Monday, September 20, 2021

JACOB'S LADDER (1990)

Vietnam, 1971. American soldier Tim Robbins is not having a good time.  Fast-forward to New York City, 1975 and Robbins is now working for the Post Office and has a pretty dope life: nice apartment, kind neighbors, beautiful girlfriend who likes him, cool books to read.  The only negative thing is he occasionally sees mutated humanoid demons who want to kidnap him and stick a large needle in his skull.

JACOB'S LADDER was better back in 1990.  I remember enjoying it back then and being freaked out by it.  Watching it now, it's too lightweight.  Tim Robbins' life is definitely fucked up, but sadly, I'd trade places with him in a second.  His anxiety-filled, demon-haunted, nightmare hellscape life is better than my life.  Way better.  It's hard to feel sympathy towards a protagonist in a horror movie when their nightmare existence is an improvement over your own daily life.

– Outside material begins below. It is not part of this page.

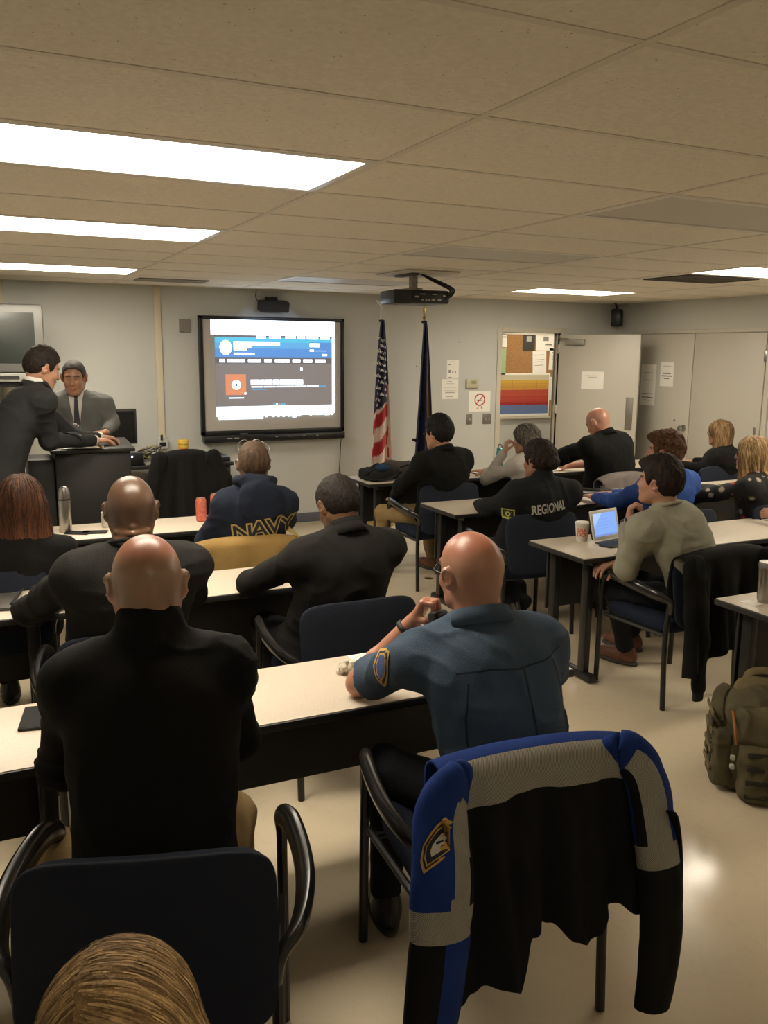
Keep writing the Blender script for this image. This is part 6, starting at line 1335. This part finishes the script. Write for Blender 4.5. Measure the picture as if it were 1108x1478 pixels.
# steel bottle, near right table
t = thing('steel_bottle', 'brushed steel tumbler on the near right table', 'bottle', (3.12, 2.62, Zt)); c = (3.145, 2.63, 0)
MB().lathe([(0, Zt), (.032, Zt), (.037, Zt + .02), (.040, .90)], c, 32).build('body', M_STEEL, t, world=True); MB().lathe([(.0405, .90), (.041, .915), (.038, .925), (0, .928)], c, 32).build('lid', mat('tumbler_lid', (.25, .24, .22), .4, .6), t, world=True)
o = mesh('coaster', *(lambda m_: (np.concatenate(m_.V), m_.F))(MB().box((3.04, 2.60, Zt + .0003), (3.10, 2.68, Zt + .002))), M_PAPER, smooth=False); prop(o, 'small white card beside the steel tumbler', 'card'); o.name = 'card'
# teal bottle on the back row
t = thing('water_bottle', 'teal water bottle with loop lid on the back row table', 'bottle', (4.42, 6.80, Zt)); c = (4.41, 6.78, 0); MTL = mat('teal_plastic', (.005, .19, .22), .25, coat=.3)
MB().lathe([(0, Zt), (.034, Zt), (.037, Zt + .01), (.037, .80), (.034, .82), (.037, .84), (.037, .90), (.028, .925)], c, 28).build('body', MTL, t, world=True); MB().lathe([(.029, .925), (.029, .945), (.022, .95), (0, .95)], c, 24).build('cap', MTL, t, world=True)
MB().tube([(4.39, 6.78, .945), (4.395, 6.78, .978), (4.415, 6.78, .985), (4.432, 6.78, .965), (4.43, 6.78, .945)], .005, 8).build('loop', mat('loop_dark', (.02, .05, .05), .4), t, world=True)
t = thing('clipboard', 'clipboard with papers on the back row table beside the teal bottle', 'clipboard', (4.22, 6.66, Zt)); MB().box((4.06, 6.52, Zt + .0005), (4.42, 6.74, Zt + .005), .002).build('board', M_BLACKM, t, world=True); MB().box((4.08, 6.54, Zt + .005), (4.40, 6.73, Zt + .012), .001).build('papers', M_PAPER, t, world=True)
flat_paper('paper_sheet', (4.74, 6.55), (5.0, 6.80), Zt + .0004, 'white papers in front of the person in the black polo shirt', rot=.1)
# bag on the back row table
t = thing('messenger_bag', 'black bag with strap slumped on the back row table end', 'bag', (3.15, 6.7, Zt)); BG = fabric('bag_black', (.016, .016, .017), .2)
B = Blob(); B.bx((3.12, 6.68, Zt + .05), (.15, .12, .048), rotz(.2), .03, .03); B.ell((3.09, 6.62, Zt + .10), (.08, .04, .05), None, .03); B.ell((3.20, 6.70, Zt + .08), (.10, .09, .05), None, .03)
V, Q = cloth_mesh(B, .008, .010); V[:, 2] = np.maximum(V[:, 2], Zt + .001); mesh('body', V, Q, BG, t, world=True)
MB().tube([(3.0, 6.62, .80), (2.98, 6.55, .775), (3.06, 6.52, .76), (3.16, 6.54, .765), (3.24, 6.58, .80)], .009, 8, flat=(1.5, .6)).build('strap', BG, t, world=True); MB().tube([(2.99, 6.66, .79), (2.96, 6.60, .80), (3.02, 6.56, .84), (3.08, 6.58, .86)], .008, 8, flat=(1.5, .6)).build('strap', BG, t, world=True)
B = Blob(); B.ell((3.09, 6.57, Zt + .115), (.06, .03, .035), None, .02); V, Q = B.nets(.006); mesh('blue_pouch', V, Q, fabric('pouch_blue', (.02, .05, .11), .3), t, world=True)
t = thing('grey_bag', 'dark grey soft bag behind the black bag on the back row table', 'bag', (3.36, 6.74, Zt)); B = Blob(); B.ell((3.38, 6.74, Zt + .05), (.17, .12, .09), None, .03); B.ell((3.28, 6.75, Zt + .07), (.09, .09, .08), None, .03)
V, Q = cloth_mesh(B, .009, .008, seed=3); V[:, 2] = np.maximum(V[:, 2], Zt + .001); mesh('body', V, Q, fabric('bag_grey', (.055, .05, .045), .2), t, world=True); MB().tube([(3.30, 6.64, .84), (3.36, 6.62, .86), (3.44, 6.63, .84)], .006, 8).build('handle', BG, t, world=True)
# phone in hand
hp_ = A(4.685, 3.90, .868); phone(hp_[0], hp_[1], 0, 'phone with a lit pale blue edge held by the person at the frame edge', z=hp_[2], R=rotz(rad(35)) @ rotx(rad(58)), case=mat('phone_blue', (.25, .42, .55), .4), screen=mat('phone_lit', (.1, .1, .1), .2, emit=((.5, .7, .9), .6)))
# bag under the chair
t = thing('dark_bag', 'dark bag on the floor under the chair of the person with lettering', 'bag', (3.36, 4.88, 0)); B = Blob(); B.bx((3.33, 4.95, .13), (.14, .07, .12), rotz(.3), .05, .03); B.ell((3.36, 4.90, .09), (.12, .08, .08), None, .03); V, Q = cloth_mesh(B, .012, .012, seed=2); V[:, 2] = np.maximum(V[:, 2], .001); mesh('body', V, Q, BG, t, world=True); MB().tube([(3.25, 4.9, .24), (3.3, 4.88, .32), (3.38, 4.9, .32), (3.42, 4.95, .24)], .008, 8, flat=(1.5, .6)).build('strap', BG, t, world=True)
# radio on the officer's shoulder
t = thing('shoulder_radio', 'black radio microphone clipped at the left shoulder of the blue uniform shirt', 'radio', (1.30, 2.25, 1.0)); R_ = rotz(rad(20)) @ rotx(rad(-15)); c = A(1.235, 2.20, 1.015)
MB().box((-.032, -.018, -.045), (.032, .018, .04), .01, R=R_, c=c).build('housing', M_BLACK, t, world=True); MB().box((-.02, -.021, -.02), (.022, -.017, .03), .003, R=R_, c=c).build('speaker_grille', M_BLACKM, t, world=True)
# backpack -------------------------------------------------------------------------
t = thing('backpack', 'olive camouflage tactical backpack on the floor at the near right', 'backpack', (2.98, 2.35, 0))
MBG = mat('olive_nylon', (.075, .062, .028), .85, bump=(300, .35), noise=(9, .35)); MBD = mat('olive_dark', (.022, .019, .011), .85, bump=(200, .3)); MBL = mat('olive_light', (.13, .10, .045), .85, bump=(300, .3), noise=(10, .2))
RB = rotz(rad(-38)); OB = A(2.94, 2.40, 0); W3 = lambda x, y, z: OB + RB @ A(x, y, z)
def bpart(name, f, m, h=.008, fold=.008, seed=0, parent=None):
    B = Blob(); f(B); V, Q = cloth_mesh(B, h, fold, seed=seed); V[:, 2] = np.maximum(V[:, 2], .002); return mesh(name, V, Q, m, parent or t, world=True)
bpart('main_compartment', lambda B: (B.bx(W3(0, .02, .20), (.165, .12, .195), RB, .06, .02), B.ell(W3(0, .03, .37), (.15, .12, .09), RB, .05)), MBG, seed=1)
up_ = bpart('upper_pocket', lambda B: (B.bx(W3(.0, -.115, .315), (.135, .055, .075), RB @ rotx(rad(-14)), .04, .03), B.ell(W3(0, -.10, .345), (.13, .06, .045), RB, .04)), MBG, seed=4)
lo_ = bpart('lower_pocket', lambda B: B.bx(W3(.02, -.13, .135), (.135, .07, .125), RB, .04, .02), MBG, seed=7)
bpart('side_pouch', lambda B: B.bx(W3(-.175, .0, .15), (.045, .10, .13), RB, .03, .02), MBG, seed=9)
bpart('top_flap', lambda B: B.ell(W3(0, .05, .425), (.13, .07, .045), RB @ rotx(.3), .03), MBL, seed=11)
for z in (.34, .26, .18, .10): MB().box((-.225, -.08, z - .012), (-.218, .09, z + .012), .003, R=RB, c=OB).build('webbing', MBL, t, world=True)
for z in (.30, .22, .14): 
    for y in (-.05, .02): MB().box((-.223, y - .02, z - .014), (-.217, y + .02, z + .014), .002, R=RB, c=OB).build('webbing_gap', MBD, t, world=True)
for z in (.23, .17, .11, .05): MB().box((-.10, -.204, z - .011), (.0, -.198, z + .011), .003, R=RB, c=OB).build('webbing', MBD, t, world=True)
for i, (x0_, x1_, z0_, z1_, m) in enumerate(((-.05, .055, .295, .365, MBD), (-.042, .047, .340, .357, mat('patch_grey', (.13, .12, .10), .8)), (-.042, .047, .318, .335, mat('patch_grey', (0, 0, 0))), (-.042, .047, .301, .313, mat('patch_grey', (0, 0, 0))))):
    MB().box((x0_, -.186 - .002 * i, z0_), (x1_, -.165, z1_), .001, R=RB @ rotx(rad(-14)), c=OB + A(0, 0, -.02)).build('name_patch', m, up_, world=True)
MB().tube([W3(-.15, .08, .42), W3(-.185, .04, .40), W3(-.205, -.02, .33), W3(-.205, -.03, .22), W3(-.19, .0, .10)], .016, 8, flat=(1.6, .4)).build('strap', MBG, t, world=True)
MB().tube([W3(-.08, .08, .43), W3(-.06, .08, .485), W3(.02, .08, .495), W3(.08, .08, .44)], .013, 8, flat=(1.5, .6)).build('carry_handle', MBL, t, world=True)
MB().tube([W3(.16, .05, .46), W3(.19, -.04, .44), W3(.17, -.14, .36), W3(.16, -.19, .24)], .016, 8, flat=(1.6, .5)).build('compression_strap', MBL, t, world=True)
MB().tube([W3(-.145, -.07, .36), W3(-.15, -.16, .33), W3(-.14, -.17, .26)], .006, 8).build('orange_pull', mat('pull_orange', (.3, .10, .02), .7), t, world=True)
for p in ((-.15, -.17, .20), (-.15, -.17, .16)): MB().box(tuple(A(*p) - .009), tuple(A(*p) + .009), .003, R=RB, c=OB).build('buckle', mat('buckle_white', (.4, .4, .35), .4), t, world=True)
MB().tube([W3(.06, -.20, .27), W3(.07, -.215, .24), W3(.065, -.215, .20), W3(.055, -.21, .235)], .003, 6).build('zipper_pull', M_STEEL, t, world=True)
SC.view_settings.exposure = 1.42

Medium pace that slows down toward the end, random body parts laying around, "The Stranger" by Albert Camus, freaky demons, good acting, very little blood, zero gore, impressive cast, getting tentacle-fucked from behind and out the mouth, light female nudity, interesting photography.  JACOB'S LADDER is a good movie (and influential in its day), but it's just not hardcore or fucked up enough to still be shocking.